*What to do:* Line by line, reproduce exactly the beginning of the listing below, ending with the line that contains "bg.inputs[1].default_value = 0.35" and adding nothing.

⟨

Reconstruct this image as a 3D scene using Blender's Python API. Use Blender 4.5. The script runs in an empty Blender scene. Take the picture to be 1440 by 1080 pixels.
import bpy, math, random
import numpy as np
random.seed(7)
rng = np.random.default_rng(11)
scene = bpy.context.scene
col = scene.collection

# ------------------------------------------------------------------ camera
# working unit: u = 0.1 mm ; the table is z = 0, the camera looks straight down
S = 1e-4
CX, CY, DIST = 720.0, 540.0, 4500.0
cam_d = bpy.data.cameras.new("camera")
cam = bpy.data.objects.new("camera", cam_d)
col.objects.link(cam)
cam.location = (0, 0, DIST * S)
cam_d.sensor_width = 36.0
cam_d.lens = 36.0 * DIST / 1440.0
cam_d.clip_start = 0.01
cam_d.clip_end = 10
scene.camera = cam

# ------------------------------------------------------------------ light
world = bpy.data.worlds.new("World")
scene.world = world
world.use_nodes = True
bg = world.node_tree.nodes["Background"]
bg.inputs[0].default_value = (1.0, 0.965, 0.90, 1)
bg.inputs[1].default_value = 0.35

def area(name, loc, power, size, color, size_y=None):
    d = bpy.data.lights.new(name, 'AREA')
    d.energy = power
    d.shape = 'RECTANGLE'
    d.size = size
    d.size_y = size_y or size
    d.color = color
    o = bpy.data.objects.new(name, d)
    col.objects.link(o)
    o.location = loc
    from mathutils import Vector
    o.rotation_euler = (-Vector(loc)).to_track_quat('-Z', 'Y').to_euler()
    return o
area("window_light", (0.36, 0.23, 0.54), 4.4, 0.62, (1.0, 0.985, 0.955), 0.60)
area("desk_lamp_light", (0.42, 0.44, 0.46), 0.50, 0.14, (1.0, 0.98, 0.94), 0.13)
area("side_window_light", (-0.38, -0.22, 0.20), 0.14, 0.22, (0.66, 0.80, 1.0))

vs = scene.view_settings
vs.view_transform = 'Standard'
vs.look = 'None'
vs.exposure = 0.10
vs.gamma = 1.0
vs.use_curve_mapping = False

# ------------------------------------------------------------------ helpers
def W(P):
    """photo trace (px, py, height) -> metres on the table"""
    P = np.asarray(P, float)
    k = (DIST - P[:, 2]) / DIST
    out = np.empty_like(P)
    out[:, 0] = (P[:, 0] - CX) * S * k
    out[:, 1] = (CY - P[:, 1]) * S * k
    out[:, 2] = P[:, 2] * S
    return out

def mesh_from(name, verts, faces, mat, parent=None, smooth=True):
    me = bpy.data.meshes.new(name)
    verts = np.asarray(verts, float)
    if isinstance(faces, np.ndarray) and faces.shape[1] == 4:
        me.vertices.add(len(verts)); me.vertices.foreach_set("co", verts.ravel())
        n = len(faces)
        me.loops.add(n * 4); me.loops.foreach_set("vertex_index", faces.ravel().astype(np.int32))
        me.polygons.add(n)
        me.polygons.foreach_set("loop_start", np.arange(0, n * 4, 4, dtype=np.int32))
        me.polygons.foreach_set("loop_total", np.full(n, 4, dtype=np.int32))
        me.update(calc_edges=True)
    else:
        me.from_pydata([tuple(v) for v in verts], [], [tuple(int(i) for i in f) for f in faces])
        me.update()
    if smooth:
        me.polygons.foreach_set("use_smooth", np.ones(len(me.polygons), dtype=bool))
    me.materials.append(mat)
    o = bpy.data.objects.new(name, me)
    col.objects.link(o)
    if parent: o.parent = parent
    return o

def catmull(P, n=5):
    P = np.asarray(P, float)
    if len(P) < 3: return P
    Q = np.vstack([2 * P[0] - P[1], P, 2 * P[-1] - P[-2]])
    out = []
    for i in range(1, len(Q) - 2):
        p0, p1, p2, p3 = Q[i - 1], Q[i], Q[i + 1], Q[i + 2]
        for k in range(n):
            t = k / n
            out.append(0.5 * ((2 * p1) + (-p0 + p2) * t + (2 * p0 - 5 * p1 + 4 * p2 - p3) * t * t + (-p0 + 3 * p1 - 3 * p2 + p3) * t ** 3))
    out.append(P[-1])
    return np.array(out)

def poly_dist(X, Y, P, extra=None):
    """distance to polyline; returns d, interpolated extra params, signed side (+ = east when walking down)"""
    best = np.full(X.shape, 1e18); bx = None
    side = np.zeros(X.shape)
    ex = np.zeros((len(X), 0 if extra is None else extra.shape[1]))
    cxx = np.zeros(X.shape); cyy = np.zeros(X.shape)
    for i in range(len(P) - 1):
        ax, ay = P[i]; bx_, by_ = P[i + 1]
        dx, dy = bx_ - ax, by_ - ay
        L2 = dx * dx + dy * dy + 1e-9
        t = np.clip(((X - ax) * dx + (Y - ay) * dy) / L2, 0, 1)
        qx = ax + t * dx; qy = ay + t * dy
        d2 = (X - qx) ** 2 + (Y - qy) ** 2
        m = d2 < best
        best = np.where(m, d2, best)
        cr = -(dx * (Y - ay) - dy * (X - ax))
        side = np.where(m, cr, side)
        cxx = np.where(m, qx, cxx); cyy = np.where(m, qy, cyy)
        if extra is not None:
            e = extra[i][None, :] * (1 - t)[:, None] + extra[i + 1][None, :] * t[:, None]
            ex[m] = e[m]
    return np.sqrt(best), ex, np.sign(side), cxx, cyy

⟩

*Right answer:*
Reconstruct this image as a 3D scene using Blender's Python API. Use Blender 4.5. The script runs in an empty Blender scene. Take the picture to be 1440 by 1080 pixels.
import bpy, math, random
import numpy as np
random.seed(7)
rng = np.random.default_rng(11)
scene = bpy.context.scene
col = scene.collection

# ------------------------------------------------------------------ camera
# working unit: u = 0.1 mm ; the table is z = 0, the camera looks straight down
S = 1e-4
CX, CY, DIST = 720.0, 540.0, 4500.0
cam_d = bpy.data.cameras.new("camera")
cam = bpy.data.objects.new("camera", cam_d)
col.objects.link(cam)
cam.location = (0, 0, DIST * S)
cam_d.sensor_width = 36.0
cam_d.lens = 36.0 * DIST / 1440.0
cam_d.clip_start = 0.01
cam_d.clip_end = 10
scene.camera = cam

# ------------------------------------------------------------------ light
world = bpy.data.worlds.new("World")
scene.world = world
world.use_nodes = True
bg = world.node_tree.nodes["Background"]
bg.inputs[0].default_value = (1.0, 0.965, 0.90, 1)
bg.inputs[1].default_value = 0.35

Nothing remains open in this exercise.